Everything from the line with "What Blender Python" through the line with "COL = SC.collection", inclusive, should be repeated exactly, except the pictures.

-------------------------

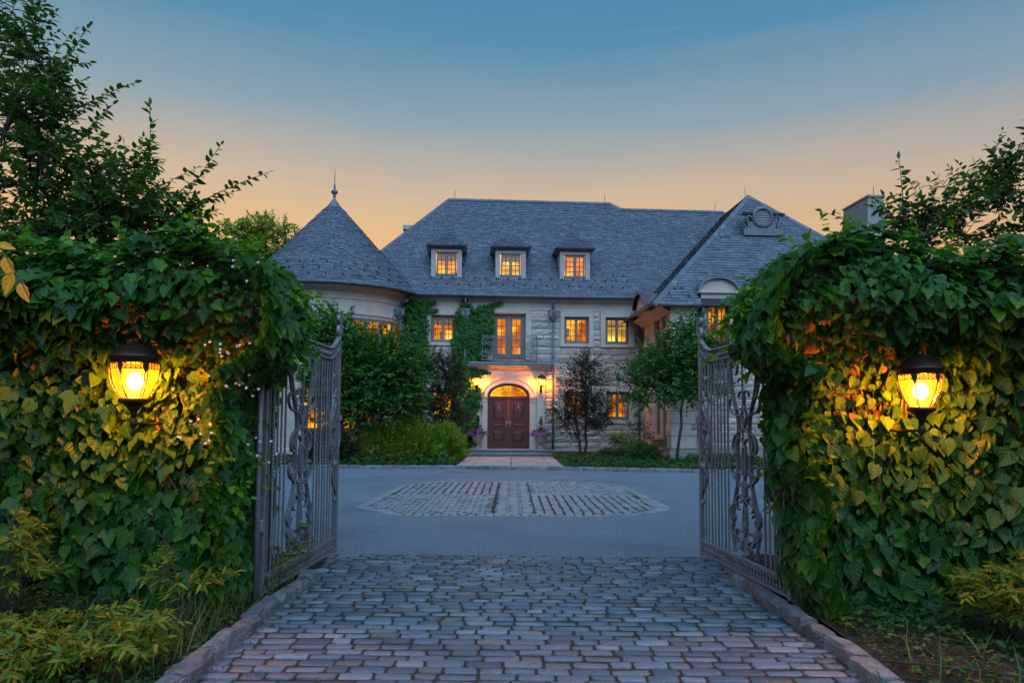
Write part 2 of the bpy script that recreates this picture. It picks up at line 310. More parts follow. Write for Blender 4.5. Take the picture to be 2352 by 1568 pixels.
def leafmesh(name, tp, fr, mat):
    V, F, UV = tp; p, t, n, s = fr; k = len(p)
    x = np.cross(t, n)
    co = p[:, None, :] + s[:, None, None] * (V[None, :, 0:1] * x[:, None, :] + V[None, :, 1:2] * t[:, None, :] + V[None, :, 2:3] * n[:, None, :])
    fa = (F[None] + (np.arange(k) * len(V))[:, None, None]).reshape(-1, 3)
    me = bpy.data.meshes.new(name); me.vertices.add(k * len(V)); me.vertices.foreach_set('co', co.astype(np.float32).ravel())
    nl = fa.size; me.loops.add(nl); me.loops.foreach_set('vertex_index', fa.ravel().astype(np.int32))
    me.polygons.add(len(fa)); me.polygons.foreach_set('loop_start', np.arange(0, nl, 3, dtype=np.int32))
    me.polygons.foreach_set('use_smooth', np.ones(len(fa), bool))
    uv = me.uv_layers.new(name='UVMap'); uv.data.foreach_set('uv', np.tile(UV[F.ravel()], (k, 1)).astype(np.float32).ravel())
    me.materials.append(mat); me.update(calc_edges=True); me.validate(); return me
def visible(p):
    q = p - np.array(CAMP); a = q @ np.array(r2); b = q @ np.array(u2); d = q @ np.array(fw)
    px = a / d * FPX - cd.shift_x; py = b / d * FPX - cd.shift_y
    return (d > .3) & (abs(px) < .5) & (abs(py) < .334), d
def foliage(parent, ls, tp, mat, name='foliage', leaves=0, leaf_name='leaf', origin=None, rank=None, kind=True):
    fr = ls.arr(); p, t, n, s = fr
    o3 = np.array(origin if origin is not None else parent.location)
    keep = np.ones(len(p), bool)
    if leaves:
        vis, d = visible(p); sc = np.where(vis, s / np.maximum(d, .3), -1)
        if rank is not None: sc = sc * rank
        idx = np.argsort(-sc)[:leaves]; idx = idx[sc[idx] > 0]; keep[idx] = False
        me = leafmesh(leaf_name, tp, (np.zeros((1, 3)), np.array([[0, 1., 0]]), np.array([[0, 0, 1.]]), np.ones(1)), mat)
        x = np.cross(t, n)
        for i in idx:
            o = link(leaf_name, me, parent); q = p[i] - o3
            o.matrix_local = Matrix(((x[i, 0] * s[i], t[i, 0] * s[i], n[i, 0] * s[i], q[0]), (x[i, 1] * s[i], t[i, 1] * s[i], n[i, 1] * s[i], q[1]), (x[i, 2] * s[i], t[i, 2] * s[i], n[i, 2] * s[i], q[2]), (0, 0, 0, 1)))
    o = link(name, leafmesh(name, tp, (p[keep] - o3, t[keep], n[keep], s[keep]), mat), parent)
    if kind: o['kind'] = 'stuff'
    return o
def bez(p0, p1, sag, k=6):
    t = np.linspace(0, 1, k)[:, None]; p0 = np.array(p0, float); p1 = np.array(p1, float)
    q = p0 * (1 - t) + p1 * t; q[:, 2] += (sag * 4 * t * (1 - t))[:, 0]; return q
def shoot(ls, tw, p0, p1, n, size, sag=.05, ang=1.0, r=.006, nup=(0, 0, 1), flat=.35, skip=.12, sizej=.25):
    """a twig with alternate leaves"""
    path = bez(p0, p1, sag)
    if tw is not None: tw.tube(path, list(np.linspace(r, r * .35, len(path))), 3, False)
    tt = np.linspace(skip, 1, n); k = len(path) - 1
    i = np.minimum((tt * k).astype(int), k - 1); f = (tt * k - i)[:, None]
    P = path[i] * (1 - f) + path[i + 1] * f; D = nrm(path[i + 1] - path[i])
    up_ = np.array(nup, float) + rng.normal(0, flat, (n, 3)); side = nrm(np.cross(D, up_))
    sg = np.where(np.arange(n) % 2 == 0, 1.0, -1.0)[:, None]
    Tt = D * math.cos(ang) + side * sg * math.sin(ang) + rng.normal(0, .18, (n, 3)) + np.array([0, 0, -.22]); Tt[-1] = D[-1]
    ls.add(P, Tt, up_ + rng.normal(0, .2, (n, 3)), size * (1 + rng.uniform(-sizej, sizej, n)) * np.where(tt > .9, .75, 1))
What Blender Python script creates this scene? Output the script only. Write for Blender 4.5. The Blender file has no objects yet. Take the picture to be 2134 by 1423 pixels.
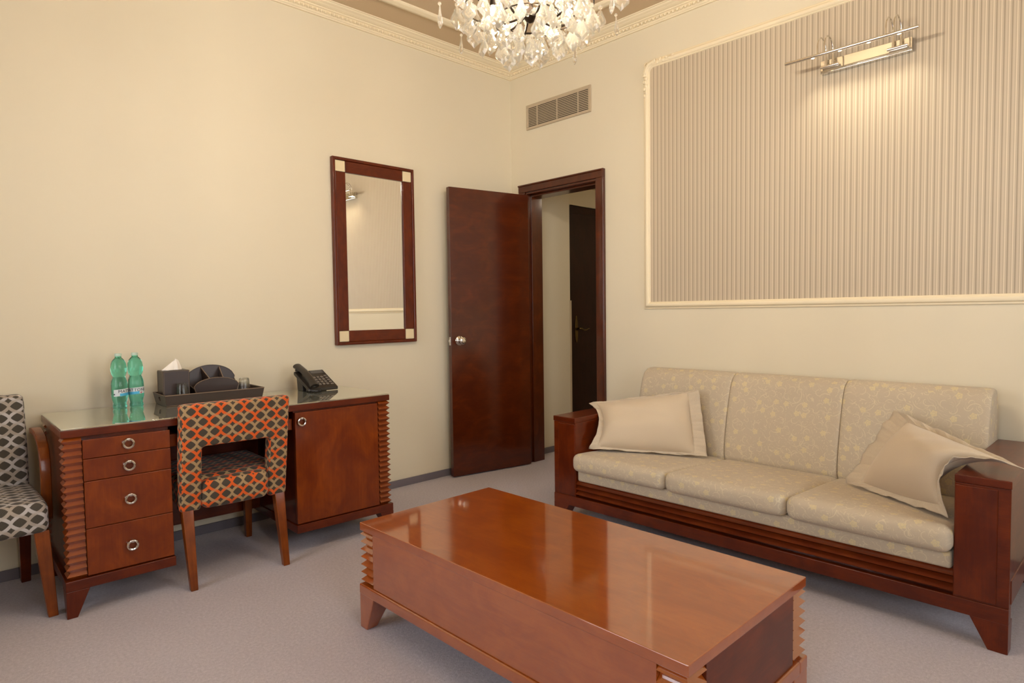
import bpy, bmesh, math, random
from mathutils import Vector, Matrix
PI = math.pi
random.seed(7)
SC = bpy.context.scene
COL = SC.collection

# ------------------------------------------------------------------ materials
def lin(c):
    out = []
    for v in c[:3]:
        v = v / 255.0
        out.append(v / 12.92 if v <= 0.04045 else ((v + 0.055) / 1.055) ** 2.4)
    return (out[0], out[1], out[2], 1.0)

class NT:
    def __init__(self, name):
        self.m = bpy.data.materials.new(name); self.m.use_nodes = True
        self.t = self.m.node_tree; self.t.nodes.clear()
        self.out = self.n('ShaderNodeOutputMaterial')
    def n(self, typ, **kw):
        nd = self.t.nodes.new(typ)
        for k, v in kw.items(): setattr(nd, k, v)
        return nd
    def link(self, a, b): self.t.links.new(a, b)
    def put(self, sock, v):
        if v is None: return
        if hasattr(v, 'links') or isinstance(v, bpy.types.NodeSocket): self.link(v, sock)
        else: sock.default_value = v
    def m1(self, op, a, b=None, c=None, clamp=False):
        nd = self.n('ShaderNodeMath', operation=op, use_clamp=clamp)
        for i, v in enumerate((a, b, c)):
            if v is not None: self.put(nd.inputs[i], v)
        return nd.outputs[0]
    def v1(self, op, a, b=None):
        nd = self.n('ShaderNodeVectorMath', operation=op)
        self.put(nd.inputs[0], a)
        if b is not None: self.put(nd.inputs[1], b)
        return nd.outputs[1] if op in ('LENGTH', 'DISTANCE', 'DOT_PRODUCT') else nd.outputs[0]
    def uv(self): return self.n('ShaderNodeTexCoord').outputs['UV']
    def obj(self): return self.n('ShaderNodeTexCoord').outputs['Object']
    def sep(self, v):
        nd = self.n('ShaderNodeSeparateXYZ'); self.link(v, nd.inputs[0]); return nd.outputs
    def comb(self, x=0.0, y=0.0, z=0.0):
        nd = self.n('ShaderNodeCombineXYZ')
        for i, v in enumerate((x, y, z)): self.put(nd.inputs[i], v)
        return nd.outputs[0]
    def scale(self, v, s):
        nd = self.n('ShaderNodeMapping'); self.link(v, nd.inputs[0])
        nd.inputs['Scale'].default_value = s; return nd.outputs[0]
    def noise(self, v, scale, detail=4, rough=.55, dist=0.0):
        nd = self.n('ShaderNodeTexNoise'); self.link(v, nd.inputs['Vector'])
        nd.inputs['Scale'].default_value = scale; nd.inputs['Detail'].default_value = detail
        nd.inputs['Roughness'].default_value = rough; nd.inputs['Distortion'].default_value = dist
        return nd.outputs['Fac']
    def vor(self, v, scale, rnd=1.0):
        nd = self.n('ShaderNodeTexVoronoi'); nd.voronoi_dimensions = '2D'
        self.link(v, nd.inputs['Vector']); nd.inputs['Scale'].default_value = scale
        nd.inputs['Randomness'].default_value = rnd
        return nd.outputs
    def mix(self, f, a, b):
        nd = self.n('ShaderNodeMix', data_type='RGBA')
        self.put(nd.inputs['Factor'], f); self.put(nd.inputs['A'], a); self.put(nd.inputs['B'], b)
        return nd.outputs['Result']
    def step(self, v, lo, hi):
        nd = self.n('ShaderNodeMapRange', interpolation_type='SMOOTHSTEP')
        self.put(nd.inputs['Value'], v); nd.inputs['From Min'].default_value = lo; nd.inputs['From Max'].default_value = hi
        return nd.outputs['Result']
    def ramp(self, f, stops, interp='LINEAR'):
        nd = self.n('ShaderNodeValToRGB'); self.link(f, nd.inputs[0])
        cr = nd.color_ramp; cr.interpolation = interp
        while len(cr.elements) < len(stops): cr.elements.new(0.5)
        for e, (p, c) in zip(cr.elements, stops): e.position = p; e.color = c
        return nd.outputs[0]
    def bump(self, h, strength=.3, dist=.002):
        nd = self.n('ShaderNodeBump'); nd.inputs['Strength'].default_value = strength
        nd.inputs['Distance'].default_value = dist; self.link(h, nd.inputs['Height']); return nd.outputs[0]
    def bsdf(self, color, rough=.5, metal=0.0, normal=None, coat=0.0, coat_rough=.05, coat_ior=1.5, ior=None, trans=0.0, emit=None, emit_s=0.0, spec=None, sheen=0.0):
        b = self.n('ShaderNodeBsdfPrincipled')
        self.put(b.inputs['Base Color'], color); self.put(b.inputs['Roughness'], rough)
        b.inputs['Metallic'].default_value = metal
        if normal is not None: self.link(normal, b.inputs['Normal'])
        b.inputs['Coat Weight'].default_value = coat; b.inputs['Coat Roughness'].default_value = coat_rough; b.inputs['Coat IOR'].default_value = coat_ior
        if ior: b.inputs['IOR'].default_value = ior
        if spec is not None: b.inputs['Specular IOR Level'].default_value = spec
        b.inputs['Transmission Weight'].default_value = trans
        b.inputs['Sheen Weight'].default_value = sheen
        if emit is not None:
            b.inputs['Emission Color'].default_value = emit; b.inputs['Emission Strength'].default_value = emit_s
        self.link(b.outputs[0], self.out.inputs[0]); return self.m

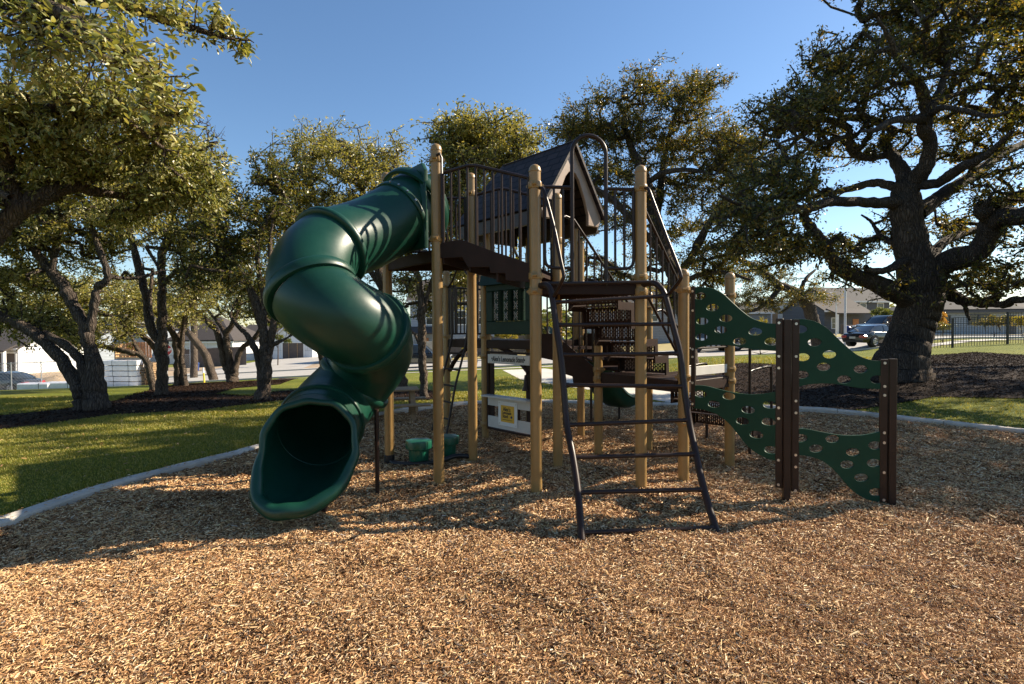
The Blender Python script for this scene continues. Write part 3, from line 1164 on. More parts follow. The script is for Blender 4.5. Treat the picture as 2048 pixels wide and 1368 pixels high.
def slope_rail(p0, p1, zt0, zt1, zb0, zb1, n, drop=.0):
    """sloping hand rail with balusters; returns the part"""
    a, b = Vector(p0), Vector(p1)
    at = lambda t, z: Vector((*(a.lerp(b, t).xy), z))
    br = MB().tube([at(0, zt0 - .02), at(.04, zt0), at(.15, zt0 - .02)] + [at(t, zt0 + (zt1 - zt0) * (t - .15) / .85 - .02 * (1 - t)) for t in (.3, .6, .9)] + [at(1, zt1)], .016, 10).build('stair_rail', MT['brown'], play)
    MB().tube([at(0, zb0), at(1, zb1)], .014, 8).build('bottom_rail', MT['brown'], br)
    for k in range(n):
        t = k / (n - 1)
        MB().tube([at(t, zb0 + (zb1 - zb0) * t), at(t, zt0 + (zt1 - zt0) * max(0, t - .12) / .88 - .015)], .0115 if 0 < k < n - 1 else .015, 8).build('baluster', MT['brown'], br)
    return br


s0 = P['H'] + wdir * .0 + ndir * .1
slope_rail(s0, s0 + ndir * 1.35, 2.92, 1.95, 2.15, 1.12, 10)
s1 = P['C'] - wdir * .08 + ndir * .06
slope_rail(s1, s1 + ndir * 1.0, 2.85, 1.98, 2.15, 1.15, 9)
# link between the roofed deck and the low deck
for a, b in (('I', 'J'), ('M', 'L')):
    d = (P[b] - P[a])
    n = Vector((d.y, -d.x, 0)).normalized() * .03
    MB().slab([ed(a, b, t, z) for t, z in ((.06, 1.56), (.3, 1.56), (.94, 1.13), (.94, .86), (.62, .88), (.6, 1.0), (.34, 1.06), (.32, 1.2), (.06, 1.24))], n).build('step_side_panel', MT['brown_deck'], play, 20)
    slope_rail(ed(a, b, .08, 0), ed(a, b, .92, 0), 2.35, 1.95, 1.5, 1.2, 9)
for t0, t1, z in ((.05, .35, 1.36), (.35, .65, 1.22), (.65, .95, 1.1)):
    MB().slab([ed('I', 'J', t0, z), ed('I', 'J', t1, z), ed('M', 'L', t1, z), ed('M', 'L', t0, z)], (0, 0, .04)).build('step', MT['brown_deck'], play, 20)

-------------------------

→ **Result of this exercise**
What Blender Python script creates this scene? Output the script only. Write for Blender 4.5. The Blender file has no objects yet. Take the picture to be 2134 by 1423 pixels.
import bpy, bmesh, math, random
from mathutils import Vector, Matrix
PI = math.pi
random.seed(7)
SC = bpy.context.scene
COL = SC.collection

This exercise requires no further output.